Keep Calm & Organize Lists By Time

The to-do list is a source of joy and disappointment for those who want to live a life of action. It feels amazing to check off tasks during our good days. It feels disappointing to see that list of unaccomplished tasks grow during bad times. The extremes result from considering every bullet point equally important. Finding a way to categorize the list can help mitigate this overwhelm.

This is why to-do apps always let you tag tasks based on a category — high, medium, low priority; to-do, doing, done; work, self, relationships. Breaking up the list into categories is helpful, but over time it loses relevance as our life changes and we relate to the initial categories less. The obvious solution would be to rename or adjust the categories. But pausing life to adjust our system again seems overwhelming, leading us to rely on the system even less. Eventually, we’re back to having one long list where each task is equally important.

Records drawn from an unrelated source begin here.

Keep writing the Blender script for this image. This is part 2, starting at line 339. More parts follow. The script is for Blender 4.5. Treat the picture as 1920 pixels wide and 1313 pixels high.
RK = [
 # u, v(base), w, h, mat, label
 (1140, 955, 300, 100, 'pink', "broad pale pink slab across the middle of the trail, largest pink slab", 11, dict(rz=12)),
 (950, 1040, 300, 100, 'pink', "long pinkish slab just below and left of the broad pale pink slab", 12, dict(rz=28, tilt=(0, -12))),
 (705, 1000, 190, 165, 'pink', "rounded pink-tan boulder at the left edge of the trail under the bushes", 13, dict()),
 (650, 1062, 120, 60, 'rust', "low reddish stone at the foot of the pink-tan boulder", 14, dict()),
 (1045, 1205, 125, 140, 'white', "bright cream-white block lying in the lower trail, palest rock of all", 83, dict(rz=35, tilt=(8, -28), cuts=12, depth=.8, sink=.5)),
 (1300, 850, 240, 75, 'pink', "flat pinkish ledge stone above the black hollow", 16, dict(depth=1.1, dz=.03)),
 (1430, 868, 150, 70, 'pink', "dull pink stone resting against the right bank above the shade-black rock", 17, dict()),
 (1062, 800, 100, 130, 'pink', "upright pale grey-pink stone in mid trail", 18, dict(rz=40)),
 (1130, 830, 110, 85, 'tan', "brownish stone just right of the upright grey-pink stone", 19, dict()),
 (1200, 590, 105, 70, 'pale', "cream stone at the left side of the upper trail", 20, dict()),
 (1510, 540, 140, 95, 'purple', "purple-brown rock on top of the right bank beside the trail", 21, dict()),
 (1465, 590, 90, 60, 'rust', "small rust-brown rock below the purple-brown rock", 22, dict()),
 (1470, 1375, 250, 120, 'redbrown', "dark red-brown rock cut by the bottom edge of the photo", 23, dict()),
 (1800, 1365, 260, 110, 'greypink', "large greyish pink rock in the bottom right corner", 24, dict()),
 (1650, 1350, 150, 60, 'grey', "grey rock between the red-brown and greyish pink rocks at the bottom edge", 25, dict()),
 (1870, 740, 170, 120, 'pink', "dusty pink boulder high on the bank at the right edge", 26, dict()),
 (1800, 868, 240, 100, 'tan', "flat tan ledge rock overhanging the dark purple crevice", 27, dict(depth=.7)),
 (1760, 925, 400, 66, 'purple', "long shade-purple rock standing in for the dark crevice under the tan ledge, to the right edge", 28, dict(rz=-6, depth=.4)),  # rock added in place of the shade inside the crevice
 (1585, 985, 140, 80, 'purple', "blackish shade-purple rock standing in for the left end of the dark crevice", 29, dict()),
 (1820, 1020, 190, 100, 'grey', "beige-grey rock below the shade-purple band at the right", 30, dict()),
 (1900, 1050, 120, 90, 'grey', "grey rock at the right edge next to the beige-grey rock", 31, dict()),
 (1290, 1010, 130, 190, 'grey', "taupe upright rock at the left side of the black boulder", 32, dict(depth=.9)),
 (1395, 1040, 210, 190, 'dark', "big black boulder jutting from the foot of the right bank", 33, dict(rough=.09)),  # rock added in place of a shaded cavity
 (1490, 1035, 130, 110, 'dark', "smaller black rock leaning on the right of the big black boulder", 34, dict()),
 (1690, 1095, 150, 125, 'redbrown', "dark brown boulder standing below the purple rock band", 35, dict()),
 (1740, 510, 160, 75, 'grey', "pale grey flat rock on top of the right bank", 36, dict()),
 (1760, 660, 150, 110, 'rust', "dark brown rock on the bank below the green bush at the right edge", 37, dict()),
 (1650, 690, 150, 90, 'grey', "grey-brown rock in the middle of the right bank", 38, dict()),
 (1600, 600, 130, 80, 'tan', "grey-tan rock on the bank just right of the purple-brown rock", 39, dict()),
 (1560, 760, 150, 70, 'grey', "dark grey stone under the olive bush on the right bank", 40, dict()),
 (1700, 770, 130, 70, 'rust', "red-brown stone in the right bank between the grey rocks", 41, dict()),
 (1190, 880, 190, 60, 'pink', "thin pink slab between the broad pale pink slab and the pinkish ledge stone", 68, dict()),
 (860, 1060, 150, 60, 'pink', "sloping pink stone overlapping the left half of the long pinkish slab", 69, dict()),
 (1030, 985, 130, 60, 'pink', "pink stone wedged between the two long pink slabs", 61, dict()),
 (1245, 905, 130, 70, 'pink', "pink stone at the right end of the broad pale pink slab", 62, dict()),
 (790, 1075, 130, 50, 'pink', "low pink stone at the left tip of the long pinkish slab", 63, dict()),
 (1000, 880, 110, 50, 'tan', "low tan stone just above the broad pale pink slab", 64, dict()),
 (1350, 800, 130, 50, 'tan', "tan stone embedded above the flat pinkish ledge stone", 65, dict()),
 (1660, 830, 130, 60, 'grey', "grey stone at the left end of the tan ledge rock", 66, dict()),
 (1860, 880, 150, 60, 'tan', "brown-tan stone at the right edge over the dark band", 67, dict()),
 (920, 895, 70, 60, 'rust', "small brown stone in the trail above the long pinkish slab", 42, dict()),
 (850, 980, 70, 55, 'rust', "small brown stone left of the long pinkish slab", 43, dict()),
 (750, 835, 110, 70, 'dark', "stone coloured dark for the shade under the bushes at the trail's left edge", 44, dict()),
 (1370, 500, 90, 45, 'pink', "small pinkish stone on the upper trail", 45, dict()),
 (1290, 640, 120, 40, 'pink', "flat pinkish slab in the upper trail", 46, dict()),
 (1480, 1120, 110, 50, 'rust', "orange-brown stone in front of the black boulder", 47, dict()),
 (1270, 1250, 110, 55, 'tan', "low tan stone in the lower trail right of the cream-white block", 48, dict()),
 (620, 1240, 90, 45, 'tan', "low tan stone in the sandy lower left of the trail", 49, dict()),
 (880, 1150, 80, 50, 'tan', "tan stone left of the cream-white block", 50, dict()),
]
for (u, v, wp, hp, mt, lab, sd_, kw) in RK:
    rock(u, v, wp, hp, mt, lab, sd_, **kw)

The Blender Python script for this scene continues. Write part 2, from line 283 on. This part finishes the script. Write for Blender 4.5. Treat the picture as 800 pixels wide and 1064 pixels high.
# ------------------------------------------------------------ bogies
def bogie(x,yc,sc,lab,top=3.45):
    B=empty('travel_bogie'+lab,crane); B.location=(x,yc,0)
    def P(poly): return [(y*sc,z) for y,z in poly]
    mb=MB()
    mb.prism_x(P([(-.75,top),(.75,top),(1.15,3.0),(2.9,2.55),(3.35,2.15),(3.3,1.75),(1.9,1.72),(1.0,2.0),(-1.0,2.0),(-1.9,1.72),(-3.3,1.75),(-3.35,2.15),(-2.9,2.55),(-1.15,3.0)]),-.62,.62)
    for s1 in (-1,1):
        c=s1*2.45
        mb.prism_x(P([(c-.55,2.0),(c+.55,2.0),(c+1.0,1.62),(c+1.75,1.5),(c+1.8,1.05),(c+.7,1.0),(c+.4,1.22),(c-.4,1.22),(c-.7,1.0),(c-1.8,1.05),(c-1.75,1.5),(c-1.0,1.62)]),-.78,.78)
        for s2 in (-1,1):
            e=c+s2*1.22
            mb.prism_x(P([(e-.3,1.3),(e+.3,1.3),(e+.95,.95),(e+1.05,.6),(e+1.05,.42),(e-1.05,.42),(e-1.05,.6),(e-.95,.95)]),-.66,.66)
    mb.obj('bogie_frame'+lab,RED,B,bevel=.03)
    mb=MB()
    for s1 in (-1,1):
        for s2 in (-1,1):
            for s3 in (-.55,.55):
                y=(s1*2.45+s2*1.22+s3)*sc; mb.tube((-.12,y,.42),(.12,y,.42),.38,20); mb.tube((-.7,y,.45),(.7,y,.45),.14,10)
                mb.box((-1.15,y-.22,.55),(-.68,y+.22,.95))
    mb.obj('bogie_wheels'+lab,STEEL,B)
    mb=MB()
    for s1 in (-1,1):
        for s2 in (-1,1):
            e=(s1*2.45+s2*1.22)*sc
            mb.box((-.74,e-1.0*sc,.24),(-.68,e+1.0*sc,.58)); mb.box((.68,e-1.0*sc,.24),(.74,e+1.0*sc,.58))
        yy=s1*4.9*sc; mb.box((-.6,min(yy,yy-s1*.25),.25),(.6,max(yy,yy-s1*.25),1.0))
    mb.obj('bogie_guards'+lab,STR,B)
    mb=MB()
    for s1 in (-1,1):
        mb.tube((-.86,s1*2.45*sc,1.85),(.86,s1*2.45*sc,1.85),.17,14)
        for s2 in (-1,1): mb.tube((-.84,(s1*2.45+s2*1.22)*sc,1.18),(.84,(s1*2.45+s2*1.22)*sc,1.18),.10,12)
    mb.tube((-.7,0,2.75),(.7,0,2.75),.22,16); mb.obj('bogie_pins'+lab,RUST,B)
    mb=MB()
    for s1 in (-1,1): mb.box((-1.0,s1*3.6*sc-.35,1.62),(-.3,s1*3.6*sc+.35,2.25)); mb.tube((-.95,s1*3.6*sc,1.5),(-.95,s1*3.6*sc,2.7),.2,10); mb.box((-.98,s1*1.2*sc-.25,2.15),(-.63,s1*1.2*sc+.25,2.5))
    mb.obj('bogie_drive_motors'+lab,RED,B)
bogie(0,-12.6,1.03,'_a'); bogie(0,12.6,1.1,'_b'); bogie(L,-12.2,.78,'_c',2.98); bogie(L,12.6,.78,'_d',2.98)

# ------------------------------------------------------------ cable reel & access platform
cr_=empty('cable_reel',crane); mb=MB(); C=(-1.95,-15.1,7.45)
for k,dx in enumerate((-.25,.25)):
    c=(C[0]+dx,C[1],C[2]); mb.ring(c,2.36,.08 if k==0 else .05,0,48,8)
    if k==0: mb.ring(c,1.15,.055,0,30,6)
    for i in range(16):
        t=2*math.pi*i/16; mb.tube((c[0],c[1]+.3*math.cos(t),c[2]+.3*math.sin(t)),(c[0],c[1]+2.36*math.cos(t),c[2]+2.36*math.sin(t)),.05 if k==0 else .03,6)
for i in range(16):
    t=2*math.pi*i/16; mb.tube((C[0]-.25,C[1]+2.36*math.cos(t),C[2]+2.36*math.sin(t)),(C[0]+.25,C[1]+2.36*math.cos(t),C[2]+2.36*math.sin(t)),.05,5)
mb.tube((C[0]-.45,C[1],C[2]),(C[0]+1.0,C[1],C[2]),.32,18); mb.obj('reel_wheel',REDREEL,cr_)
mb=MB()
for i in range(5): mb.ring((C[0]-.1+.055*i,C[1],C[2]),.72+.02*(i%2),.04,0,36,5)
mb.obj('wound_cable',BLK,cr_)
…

If this feels like you, consider organizing your tasks by time intervals rather than by categories. For example, break up your list by what you want to do Today, This Week, This Month, Someday, Maybe. Here’s how that can look:

This time-based list style has a few benefits over the tag-based:

  1. It forces you to get real about your finitude sooner. A list of 20 things on a category-based list seems feasible to accomplish. But if you try fitting all those into your This Week list, you’ll force yourself to realize that you might not be able to accomplish everything as soon as you’d like
  2. It ritualizes list maintenance. Today is only relevant … today. This incentivizes you to either get things done today or reprioritize on a daily basis.
  3. The Someday and Maybe lists let you still capture the actions that are important to you without pressuring you to make them urgent.

Like it or not, you can’t get away from having some form of a to-do list. If you feel conflicted about your current to-list, I hope this shows that you still have the opportunity to make it work for you, rather than the other way around.